Речь идет, в первую очередь о самой России. Никто не станет всерьез утверждать, что крупнейшая республика бывшего Советского Союза с успехом преодолела переход к демократии, правовому государству и рыночной экономике, и все в ней - в лучшем демократическом порядке. Это не так, и поэтому в действиях необходим некий неопределенный по времени период сдержанности. Если он покажет искренность устремлений России, будет и поддержка с Запада. Она будет и в том случае, если Москва в своих действиях в поясе кризисов и волнений на юге страны будет проявлять сдержанность в той мере, в которой она сможет оставлять поле для политического разрешения конфликтов. Требование умеренности касается также российской позиции относительно расширения НАТО и намерения государств Балтии вступить Североатлантический альянс. Истеричные угрозы пусть остаются атрибутами империи, которая распалась. В этих угрозах фальшь, они к тому же вредят своему собственному намерению играть большую роль в европейской политике безопасности.

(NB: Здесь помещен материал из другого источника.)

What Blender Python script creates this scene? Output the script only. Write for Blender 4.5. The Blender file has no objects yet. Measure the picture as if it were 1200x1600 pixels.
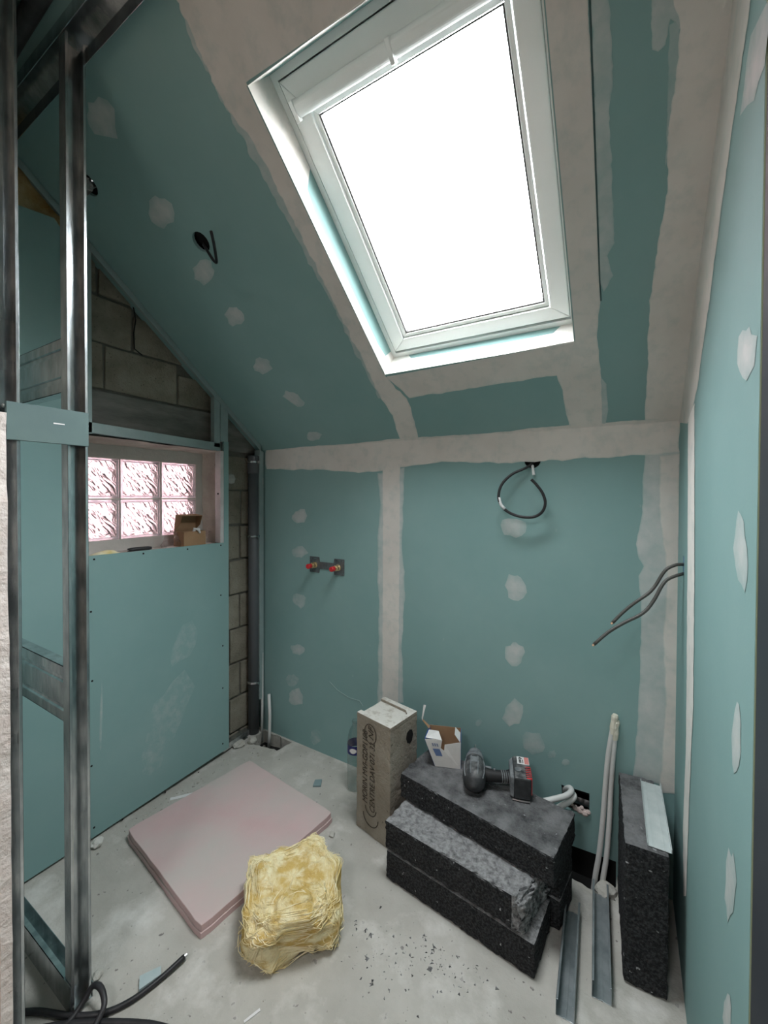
import bpy, bmesh, math, random
from mathutils import Vector, Matrix, noise
from mathutils.geometry import tessellate_polygon
random.seed(7)
SC = bpy.context.scene
COL = SC.collection
# ------------------------------------------------------------------ camera
F, CX, CY = 631.85, 610.45, 781.9
R = Matrix(((0.86337, -0.01120, 0.50445), (0.50455, 0.01020, -0.86332), (0.00452, 0.99989, 0.01446)))
CAM = Vector((0, 0, 1.42))
cd = bpy.data.cameras.new('camera')
cd.sensor_fit = 'HORIZONTAL'
cd.sensor_width = 36.0
cd.lens = F / 1200 * 36
cd.shift_x = (600 - CX) / 1200
cd.shift_y = (CY - 800) / 1200
cd.clip_start = 0.02
cam = bpy.data.objects.new('camera', cd)
COL.objects.link(cam)
cam.matrix_world = Matrix.Translation(CAM) @ R.to_4x4()
SC.camera = cam
# ------------------------------------------------------------------ light: overcast sky through the roof window, block window and an added hall roof opening
SKY = 14.0
w = bpy.data.worlds.new('overcast_sky')
SC.world = w
w.use_nodes = True
wn = w.node_tree
bgn = wn.nodes['Background']
bgn.inputs[0].default_value = (0.985, 0.985, 1.0, 1)
bgn.inputs[1].default_value = SKY
SC.view_settings.view_transform = 'Standard'
SC.view_settings.look = 'None'
SC.view_settings.gamma = 1.0
SC.view_settings.use_curve_mapping = False
SC.view_settings.exposure = 1.5
SC.cycles.max_bounces = 14
SC.cycles.diffuse_bounces = 7
SC.cycles.transparent_max_bounces = 16
SC.cycles.sample_clamp_indirect = 6.0

# ------------------------------------------------------------------ room numbers (metres)
XL, XR, YB, ZE, S = -1.868, 0.155, 1.712, 1.680, 0.8222
YRE = 0.735
NS = Vector((0, S, 1)).normalized()
XM = -1.945          # masonry face
SKX0, SKX1, SKY0, SKY1 = -0.865, -0.152, 0.733, 1.428


def ray(px, py):
    return R @ Vector(((px - CX) / F, -(py - CY) / F, -1.0))


def U(px, py, n, d):
    n = Vector(n)
    r = ray(px, py)
    return CAM + r * ((d - n.dot(CAM)) / n.dot(r))


def fl(px, py, z=0.0):
    return U(px, py, (0, 0, 1), z)


def bk(px, py, o=0.0):
    return U(px, py, (0, 1, 0), YB - o)


def lf(px, py, o=0.0):
    return U(px, py, (1, 0, 0), XL + o)


def ri(px, py, o=0.0):
    return U(px, py, (1, 0, 0), XR - o)


def sl(px, py, o=0.0):
    return U(px, py, NS, NS.dot(Vector((0, YB, ZE))) - o)


def zs(y):
    return ZE + S * (YB - y)


# ------------------------------------------------------------------ materials
MATS = {}


def mat(name, c1, c2=None, scale=6.0, rough=0.7, metal=0.0, bump=0.0, bscale=80.0, cover=None, spec=0.4, dust=None,
        speck=None, stretch=None, detail=6.0, trans=0.0, lo=0.35, hi=0.65, coords='Object'):
    """procedural surface: two colours mixed by noise, bump, optional skim of a second coat (cover attribute),
    optional dust lying on upward faces, optional specks"""
    if name in MATS:
        return MATS[name]
    m = bpy.data.materials.new(name)
    m.use_nodes = True
    nt = m.node_tree
    N, L = nt.nodes, nt.links
    p = N['Principled BSDF']
    tc = N.new('ShaderNodeTexCoord')
    mp = N.new('ShaderNodeMapping')
    L.new(tc.outputs[coords], mp.inputs[0])
    if stretch:
        mp.inputs['Scale'].default_value = stretch

    def nz(sc, det=detail, ro=0.6):
        n = N.new('ShaderNodeTexNoise')
        n.inputs['Scale'].default_value = sc
        n.inputs['Detail'].default_value = det
        n.inputs['Roughness'].default_value = ro
        L.new(mp.outputs[0], n.inputs['Vector'])
        return n.outputs[0]

    def ramp(src, a, b):
        r = N.new('ShaderNodeMapRange')
        r.inputs[1].default_value = a
        r.inputs[2].default_value = b
        L.new(src, r.inputs[0])
        return r.outputs[0]

    def mix(f, a, b):
        x = N.new('ShaderNodeMix')
        x.data_type = 'RGBA'
        if hasattr(f, 'node'):
            L.new(f, x.inputs[0])
        else:
            x.inputs[0].default_value = f
        for v, i in ((a, 6), (b, 7)):
            if hasattr(v, 'node'):
                L.new(v, x.inputs[i])
            else:
                x.inputs[i].default_value = (*v, 1)
        return x.outputs[2]

    def mul(a, b):
        x = N.new('ShaderNodeMath')
        x.operation = 'MULTIPLY'
        for v, i in ((a, 0), (b, 1)):
            if hasattr(v, 'node'):
                L.new(v, x.inputs[i])
            else:
                x.inputs[i].default_value = v
        return x.outputs[0]
    col = mix(ramp(nz(scale), lo, hi), c1, c2 or c1)
    if cover:
        a = N.new('ShaderNodeAttribute')
        a.attribute_name = 'cover'
        ad = N.new('ShaderNodeMath')
        ad.operation = 'ADD'
        ad.use_clamp = True
        L.new(a.outputs['Fac'], ad.inputs[0])
        r = N.new('ShaderNodeMapRange')
        r.inputs[1].default_value, r.inputs[2].default_value = 0.3, 0.7
        r.inputs[3].default_value, r.inputs[4].default_value = -0.22, 0.22
        L.new(nz(22, 5), r.inputs[0])
        L.new(r.outputs[0], ad.inputs[1])
        col = mix(ad.outputs[0], cover, col)
    if speck:
        col = mix(ramp(nz(speck[1], 2.0, 0.5), speck[2], speck[2] + 0.04), col, speck[0])
    if dust:
        g = N.new('ShaderNodeNewGeometry')
        sx = N.new('ShaderNodeSeparateXYZ')
        L.new(g.outputs['Normal'], sx.inputs[0])
        f = mul(ramp(sx.outputs[2], 0.55, 0.95), ramp(nz(dust[1], 7), dust[2], dust[3]))
        col = mix(f, col, dust[0])
    L.new(col, p.inputs['Base Color'])
    p.inputs['Roughness'].default_value = rough
    p.inputs['Metallic'].default_value = metal
    p.inputs['Specular IOR Level'].default_value = spec
    if trans:
        p.inputs['Transmission Weight'].default_value = trans
    if bump:
        b = N.new('ShaderNodeBump')
        b.inputs['Strength'].default_value = bump
        b.inputs['Distance'].default_value = 0.01
        L.new(nz(bscale, 4), b.inputs['Height'])
        L.new(b.outputs[0], p.inputs['Normal'])
    MATS[name] = m
    return m


TEAL1, TEAL2 = (0.220, 0.368, 0.362), (0.250, 0.398, 0.392)
PLAS1, PLAS2 = (0.62, 0.60, 0.565), (0.69, 0.67, 0.635)
M_TEAL = mat('green_plasterboard', TEAL1, TEAL2, 2.2, 0.75, bump=0.04, bscale=250, spec=0.25)
M_JOINT = mat('joint_compound', PLAS1, PLAS2, 5, 0.8, bump=0.08, bscale=40, cover=TEAL2, spec=0.2)
M_LIGHTENC = mat('lightened_white_compound', (0.76, 0.745, 0.71), (0.82, 0.805, 0.77), 5, 0.8, bump=0.08, bscale=40, cover=TEAL2, spec=0.2)  # white compound, lightened further to stand in for stronger light
M_SMEAR = mat('thin_compound', (0.50, 0.54, 0.53), (0.58, 0.60, 0.59), 9, 0.8, bump=0.05, bscale=60, cover=TEAL2, spec=0.2)
M_FLOOR = mat('screed', (0.38, 0.37, 0.335), (0.50, 0.49, 0.455), 3.2, 0.9, bump=0.5, bscale=34, detail=9.0,
              speck=((0.20, 0.19, 0.18), 48, 0.685), dust=((0.64, 0.63, 0.60), 6, 0.52, 0.72), spec=0.2)
M_GALV = mat('galvanised_steel', (0.36, 0.40, 0.42), (0.66, 0.69, 0.70), 26, 0.24, metal=0.95, bump=0.06, bscale=50, stretch=(1, 1, .35))
M_GALVD = mat('grey_coated_track', (0.27, 0.36, 0.36), (0.32, 0.41, 0.41), 12, 0.5, metal=0.2)
M_BLOCK = mat('concrete_masonry', (0.20, 0.185, 0.145), (0.32, 0.30, 0.245), 7, 0.95, bump=0.7, bscale=90,
              speck=((0.10, 0.095, 0.08), 110, 0.68), spec=0.1)
M_MORT = mat('mortar', (0.13, 0.13, 0.115), (0.19, 0.185, 0.165), 6, 0.95, bump=0.8, bscale=40, spec=0.1)
M_LINTEL = mat('cast_lintel', (0.15, 0.15, 0.14), (0.24, 0.24, 0.22), 5, 0.95, bump=0.3, bscale=25, spec=0.1, stretch=(1, 1, 4))
M_REVEAL = mat('rough_render', (0.55, 0.47, 0.43), (0.72, 0.66, 0.60), 8, 0.9, bump=1.0, bscale=18, spec=0.1)
M_DARK = mat('dark_parts_and_shade', (0.02, 0.02, 0.02), rough=0.9, spec=0.1)  # near black: shade painted into holes, also small dark parts
M_WHITE = mat('white_lacquer', (0.78, 0.82, 0.81), (0.81, 0.85, 0.84), 3, 0.35, spec=0.5)
M_GASK = mat('gasket', (0.05, 0.05, 0.05), rough=0.5)
M_BLACKB = mat('cinder_block', (0.021, 0.022, 0.024), (0.062, 0.064, 0.068), 150, 0.95, bump=1.0, bscale=120, lo=.42, hi=.62,
               speck=((0.42, 0.43, 0.44), 60, 0.70), dust=((0.36, 0.365, 0.37), 70, 0.18, 0.60), spec=0.15)
M_BLACKC = mat('cinder_block_less_dusty', (0.021, 0.022, 0.024), (0.062, 0.064, 0.068), 150, 0.95, bump=1.0, bscale=120, lo=.42, hi=.62,
               speck=((0.42, 0.43, 0.44), 60, 0.70), dust=((0.21, 0.213, 0.218), 14, 0.25, 0.62), spec=0.15)
M_BLACKR = mat('cinder_block_broken', (0.05, 0.052, 0.055), (0.34, 0.345, 0.35), 75, 0.9, bump=1.0, bscale=90, spec=0.3)
M_CONC = mat('pressed_concrete', (0.27, 0.235, 0.19), (0.36, 0.33, 0.28), 9, 0.95, bump=0.5, bscale=110,
             speck=((0.14, 0.12, 0.10), 80, 0.68), dust=((0.58, 0.57, 0.53), 30, 0.25, 0.5), spec=0.1)
M_INK = mat('black_ink', (0.045, 0.038, 0.03), (0.10, 0.085, 0.07), 120, 0.9, spec=0.1)
M_PINK = mat('pink_foam', (0.56, 0.40, 0.40), (0.60, 0.45, 0.45), 4, 0.85, bump=0.1, bscale=200,
             dust=((0.51, 0.465, 0.44), 3.0, 0.38, 0.66), spec=0.15)
M_WOOL = mat('glass_wool', (0.60, 0.43, 0.15), (0.86, 0.79, 0.52), 11, 0.95, bump=0.8, bscale=60, spec=0.1, stretch=(1, 1, 2.5), lo=.42, hi=.58)
M_FIBRE = mat('glass_wool_fibre', (0.74, 0.60, 0.26), (0.88, 0.82, 0.60), 14, 0.9, spec=0.1)
M_PIPE = mat('grey_pvc', (0.09, 0.10, 0.11), (0.11, 0.12, 0.13), 4, 0.45)
M_WPIPE = mat('white_conduit', (0.62, 0.63, 0.62), (0.66, 0.67, 0.66), 10, 0.5)
M_TAPE = mat('cream_masking', (0.68, 0.66, 0.55), (0.74, 0.72, 0.62), 30, 0.7, bump=0.3, bscale=80)
M_CABLE = mat('black_cable', (0.018, 0.018, 0.02), (0.03, 0.03, 0.033), 30, 0.45)
M_WTAPE = mat('white_mark', (0.7, 0.7, 0.7), rough=0.6)
M_BLUE = mat('blue_cable_sleeve', (0.05, 0.12, 0.45), rough=0.5)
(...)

Для России очень важно играть соответствующую ей роль. Если она и далее собирается быть цивилизованной страной и идет на сделки с проблемными государствами мира, Запад, иными словами Америка и ее европейские союзники, тогда подумают, сколь глубоко Россия может быть интегрирована в процедуры принятия решений и нужен ли для этого новый институциональный механизм. В любом случае, Совет Россия-НАТО оказался не особенно полезным. Из Лондона уже звучит предложение о создании нового Совета Россия-Совет НАТО. Уже больше не исключается даже членство Москвы в Совете НАТО. В Вашингтоне всерьез говорят о том, чтобы предоставить России статус кандидата на вступление в НАТО в качестве компенсации за согласие на прием в Союз других центрально- и восточноевропейских государств, в качестве награды за сотрудничество в борьбе с терроризмом.
Против такой тесной интеграции России, что в перспективе может означать и ее прием в альянс, приводится аргумент, что это может изменить характер НАТО как оборонительного союза. Этот аргумент справедлив. В случае вступления Москвы в НАТО к тому же изменился бы баланс сил, что ослабило бы влияние центрально-европейских стран Западной Европы и, вероятно, привело бы к образованию американо-российского дуэта.

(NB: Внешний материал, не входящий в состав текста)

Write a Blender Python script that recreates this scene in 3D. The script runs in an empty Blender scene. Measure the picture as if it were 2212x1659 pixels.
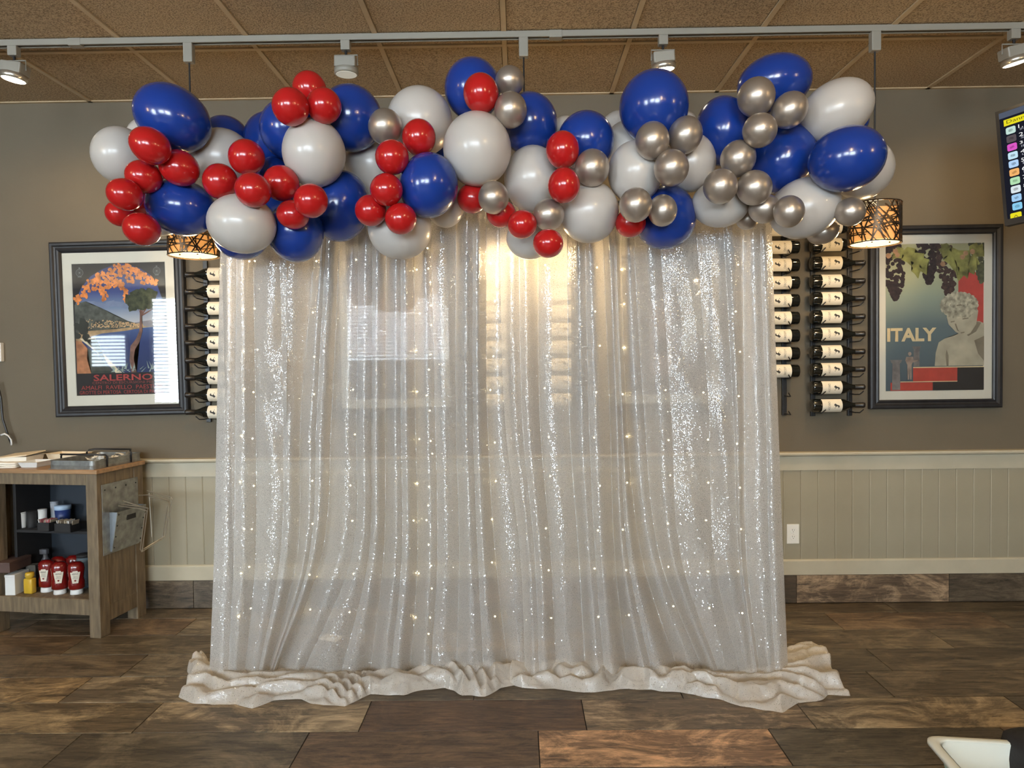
import bpy, bmesh, math, random
from mathutils import Vector, Matrix, noise
random.seed(7)
PI = math.pi
SC = bpy.context.scene
COL = SC.collection

# ------------------------------------------------------------------ camera
F, CX, CY = 1475.0, 1106.0, 829.5
CAMH, PITCH, YAW, ROLL = 1.4218, 0.0265, 0.0099, 0.0121
W = 4.027          # back wall plane (y)
ZC = 3.0           # ceiling height
_f = Vector((-math.sin(YAW)*math.cos(PITCH), math.cos(YAW)*math.cos(PITCH), -math.sin(PITCH)))
_r0 = Vector((math.cos(YAW), math.sin(YAW), 0)); _u0 = _r0.cross(_f)
_r = _r0*math.cos(ROLL) - _u0*math.sin(ROLL)
_u = _u0*math.cos(ROLL) + _r0*math.sin(ROLL)
cam = bpy.data.cameras.new('camera'); camo = bpy.data.objects.new('camera', cam); COL.objects.link(camo)
cam.sensor_width = 36; cam.lens = F/2212*36; cam.clip_start = .05
camo.matrix_world = Matrix(((_r.x,_u.x,-_f.x,0),(_r.y,_u.y,-_f.y,0),(_r.z,_u.z,-_f.z,CAMH),(0,0,0,1)))
SC.camera = camo

def ray(px, py): return _f + _r*((px-CX)/F) + _u*((CY-py)/F)
def P(px, py, y):                      # point where the sight line meets the upright plane at distance y
    d = ray(px, py); k = y/d.y
    return Vector((d.x*k, y, CAMH + d.z*k))
def G(px, py, z=0.0):                  # ... meets the level plane z
    d = ray(px, py); k = (z-CAMH)/d.z
    return Vector((d.x*k, d.y*k, z))

# ------------------------------------------------------------------ world, light, exposure
wd = bpy.data.worlds.new('world'); SC.world = wd; wd.use_nodes = True
wd.node_tree.nodes['Background'].inputs[0].default_value = (.55, .7, 1, 1)
wd.node_tree.nodes['Background'].inputs[1].default_value = .5
SC.view_settings.view_transform = 'Standard'; SC.view_settings.look = 'None'
SC.view_settings.gamma = 1; SC.view_settings.use_curve_mapping = False
SC.view_settings.exposure = 0.1
WINDOW_POWER = 42.0
FILL_W = 19.0  # power of the added warm fill globes
SPOT_W = 30.0
PENDANT_W = 13.0
WARM = (1, .70, .36)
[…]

С другой стороны, НАТО изменяется и без того, причем уже не первый год. Она трансформируется в организацию коллективной безопасности, в которой превалируют задачи политического характера. То, что сегодня со ссылкой на статью 5 объявлено о наступлении случая нападения на одного из союзников по альянсу, ничего не меняет. Во всяком случае в борьбе против терроризма НАТО до сих служила в качестве кулис. Как военная организация она играет второстепенную роль. Не потому что так сложились обстоятельства, а потому, что так хочет ее важнейший член Америка.

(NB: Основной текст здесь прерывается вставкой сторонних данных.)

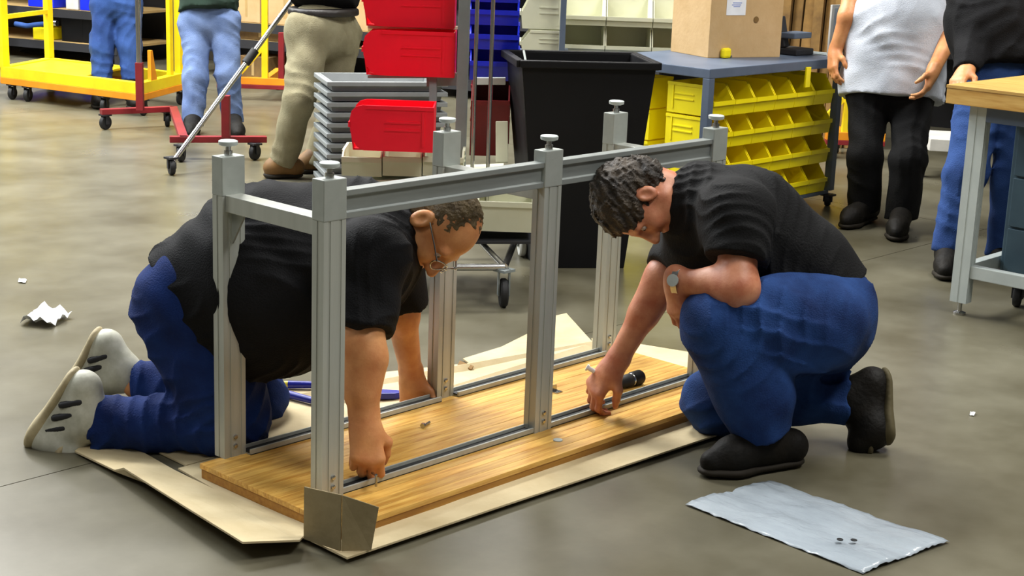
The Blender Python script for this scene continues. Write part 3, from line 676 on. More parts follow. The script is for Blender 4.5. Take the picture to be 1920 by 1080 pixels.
# black top and jeans behind the right bench
d4 = 6.75
stander('person in black long-sleeved top and jeans behind the maple workbench at right', G(1830, 510), (P(1848, 150, d4), P(1912, 155, d4)), (P(1812, 320, 6.72), P(1900, 330, 6.75)), (P(1778, 474, 6.78), P(1880, 480, 6.80)), (P(1772, 512, 6.60), P(1876, 515, 6.6)),
        (P(1880, 40, d4), P(1885, -130, d4)), denim_mid, black_cloth, boot, sole_dark,
        arms_=[(P(1822, 60, 6.70), P(1812, 132, 6.56), D(-.5, .5, -.5), D(.1, 1, 0)), (P(1975, 50, 6.6), P(1965, 135, 6.45), D(-.3, .4, -.7), D(.1, 1, 0))], hem=.06, tw=.19, hw=.125, kw=.085, aw=.072, long_sleeve=True)
# khaki trousers, walking left
d5 = 8.45
stander('person in khaki trousers and a dark top walking left past the red trolley', G(560, 338), (P(582, 60, 8.38), P(630, 66, 8.56)), (P(560, 190, 8.30), P(630, 200, 8.64)), (P(530, 308, 8.42), P(590, 312, 8.62)), (P(500, 332, 8.42), P(566, 330, 8.62)),
        (P(608, -30, d5), P(615, -150, d5)), khaki, black_cloth, boot_tan, sole_dark, hem=.16, belt=leather, facing=-RR * V(1, 1, 0), hw=.14, kw=.084, aw=.07, tw=.17)
# pale jeans, green top
d6 = 9.85
stander('person in pale blue jeans and a dark green top behind the red trolley', G(395, 255), (P(366, 40, d6), P(418, 40, d6)), (P(366, 145, 9.8), P(428, 140, 9.85)), (P(362, 236, 9.80), P(436, 230, 9.95)), (P(352, 258, 9.5), P(446, 246, 9.6)),
        (P(392, -50, d6), P(395, -160, d6)), denim_pale, green_cloth, boot, sole_dark, hem=.06, hw=.108, kw=.075, aw=.066, tw=.17)
# dark jeans behind the yellow cart
d7 = 10.9
stander('person in dark blue jeans standing inside the yellow cart frame', G(215, 168), (P(199, 10, d7), P(238, 10, d7)), (P(192, 90, d7), P(244, 90, d7)), (P(190, 152, d7), P(248, 152, d7)), (P(182, 172, 10.7), P(254, 172, 10.7)),
        (P(216, -50, d7), P(216, -130, d7)), denim_mid, black_cloth, boot, sole_dark, hem=.1, hw=.108, kw=.08, aw=.07)
# ================================================================ bins and carts in the middle distance
def bin_mesh(w, d, h, th=.006, rounded=False, lip=.5):
    """hopper bin, local: x across, y depth (front at y=0), z up; open top, low front lip"""
    mb = MB()
    if rounded: prof = [(.17 * d, 0), (d, 0), (d, h), (.15 * d, h), (.07 * d, .96 * h), (.02 * d, .86 * h), (0, .7 * h), (.005 * d, .45 * h), (.035 * d, .22 * h), (.09 * d, .07 * h)]
    else: prof = [(.04 * d, 0), (d, 0), (d, h), (.22 * d, h), (.03 * d, h * lip), (0, h * lip)]
    for x in (0, w - th): mb.prism(prof, (x, 0, 0), V(0, 1, 0), Z, V(th, 0, 0))
    mb.box((th, .05 * d, 0), (w - th, d - th, th)); mb.box((th, d - th, 0), (w - th, d, h))
    mb.prism([(.04 * d, 0), (.04 * d + th, 0), (th, h * lip), (0, h * lip)], (th, 0, 0), V(0, 1, 0), Z, V(w - 2 * th, 0, 0))
    mb.box((0, -.006, h * lip - .02), (w, .004, h * lip))           # front lip
    for x in (-.004, w): mb.box((x, .2 * d, h - .014), (x + .004, d, h))     # rims
    return mb
def side_ribs(w, d, h):
    mb = MB()
    for x in (-.004, w):
        mb.box((x, .42 * d, h * .62), (x + .004, .84 * d, h * .66)); mb.box((x, .42 * d, h * .45), (x + .004, .84 * d, h * .49))
        mb.box((x, .86 * d, .02), (x + .004, .89 * d, h * .9))
    return mb
def make_bin(name, w, d, h, m, label, group, loc, rz, rounded=False, lip=.5, cat='bin'):
    r = thing(name, label, cat, loc, rz, group)
    if rz == 0: ORG[r] = V(0, 0, 0)
    bin_mesh(w, d, h, rounded=rounded, lip=lip).build('shell', m, r, local=True)
    tag(side_ribs(w, d, h).build('side_ribs', m, r, local=True), kind='stuff')
    return r
def caster(parent, p, ang=0.0, r=.045, m=rubber, h=None, name='caster', frame=dark_stuff):
    p = V(*p); d = V(math.cos(ang), math.sin(ang), 0); s = np.cross(Z, d); h = h or r * 2.5
    c = p + Z * r
    f = MB().bar(c + s * .02 - Z * .01, c + s * .02 + Z * (h - r), .006, .03, d).bar(c - s * .02 - Z * .01, c - s * .02 + Z * (h - r), .006, .03, d).box(p + V(-.03, -.03, h - .012), p + V(.03, .03, h - .002)).build(name, frame, parent)
    wh = MB().lathe([(.012, -.014), (r * .9, -.014), (r, -.008), (r, .008), (r * .9, .014), (.012, .014)], c, s, 20).build('wheel', m, f, smooth=True)
    return f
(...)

Таким образом, меняется представление НАТО и самой себе. Однако с военно-политической точки зрения было бы близоруким отказываться от "старой" НАТО и менять ее на панъевропейскую, "новую" НАТО, подобную ОБСЕ. Речь не Это не имеет ничего общего с отказом от адаптации к ситуации, отказом видеть в НАТО гарантии против превратностей жизни и тем самым ее ценность. Мосты, которые необходимо наводить в Россию, должны стоять на прочном фундаменте. Чем они прочнее, тем смелее могут быть в своих проектах архитекторы.